Task: Could the lines from the start of the data through the line with "COL = scene.collection" be set down exactly, with no pictures among them?

┌────────

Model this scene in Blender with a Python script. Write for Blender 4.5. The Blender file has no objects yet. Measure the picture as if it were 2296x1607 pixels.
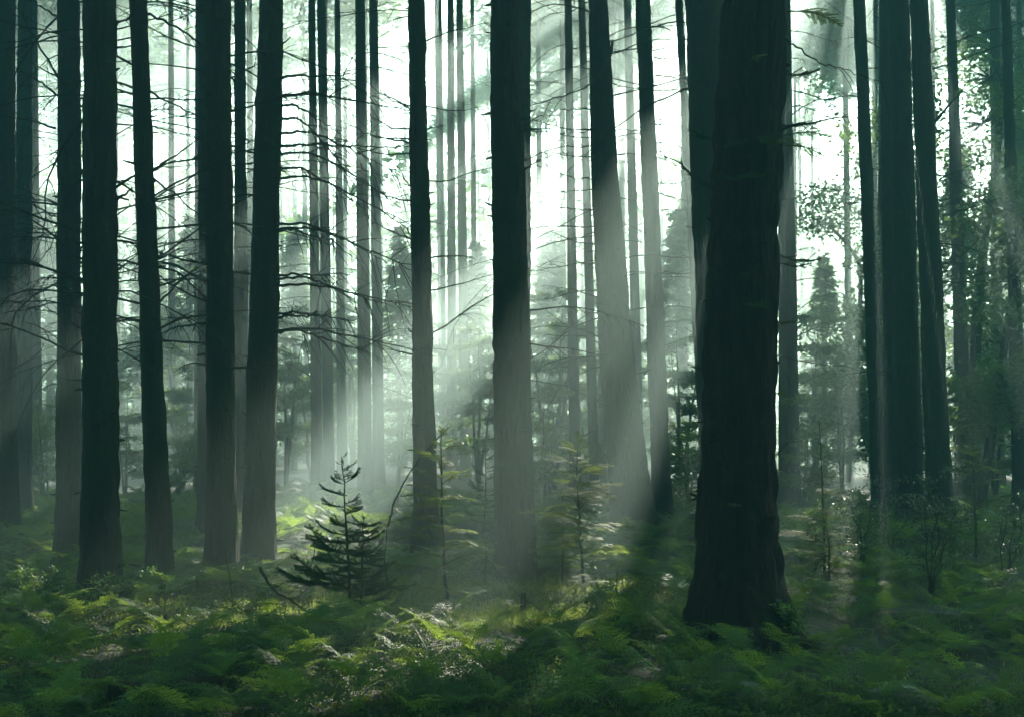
import bpy, math, random
import numpy as np

# ------------------------------------------------------------------ camera, sky, sun, exposure
F = 2771.0            # focal length in pixels of a 2296 px wide picture
CX, HY = 1148.0, 970.0
CAM_Z = 1.6
SUN_EL, SUN_AZ = 26.2, 16.1
scene = bpy.context.scene
COL = scene.collection

cam_data = bpy.data.cameras.new('camera')
cam = bpy.data.objects.new('camera', cam_data)
COL.objects.link(cam)
cam.location = (0, 0, CAM_Z)
cam.rotation_euler = (math.radians(90), 0, 0)
cam_data.sensor_width = 36.0
cam_data.lens = F / 2296 * 36
cam_data.shift_y = (HY - 803.5) / 2296
cam_data.clip_start = 0.1
cam_data.clip_end = 2000
scene.camera = cam

world = bpy.data.worlds.new('World')
scene.world = world
world.use_nodes = True
wn, wl = world.node_tree.nodes, world.node_tree.links
wn.clear()
w_out = wn.new('ShaderNodeOutputWorld')
w_bg = wn.new('ShaderNodeBackground')
w_sky = wn.new('ShaderNodeTexSky')
w_sky.sky_type = 'NISHITA'
w_sky.sun_disc = False
w_sky.sun_elevation = math.radians(SUN_EL)
w_sky.sun_rotation = math.radians(SUN_AZ)
w_sky.air_density = 1.0
w_sky.dust_density = 1.0
w_bg.inputs['Strength'].default_value = 0.05
w_tint = wn.new('ShaderNodeMix')      # skylight reaches the place through green foliage and mist
w_tint.data_type = 'RGBA'; w_tint.blend_type = 'MULTIPLY'; w_tint.inputs[0].default_value = 1.0
w_tint.inputs[7].default_value = (0.42, 1.0, 0.80, 1)
wl.new(w_sky.outputs[0], w_tint.inputs[6])
wl.new(w_tint.outputs[2], w_bg.inputs[0])
wl.new(w_bg.outputs[0], w_out.inputs[0])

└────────

Correct result:
Model this scene in Blender with a Python script. Write for Blender 4.5. The Blender file has no objects yet. Measure the picture as if it were 2296x1607 pixels.
import bpy, math, random
import numpy as np

# ------------------------------------------------------------------ camera, sky, sun, exposure
F = 2771.0            # focal length in pixels of a 2296 px wide picture
CX, HY = 1148.0, 970.0
CAM_Z = 1.6
SUN_EL, SUN_AZ = 26.2, 16.1
scene = bpy.context.scene
COL = scene.collection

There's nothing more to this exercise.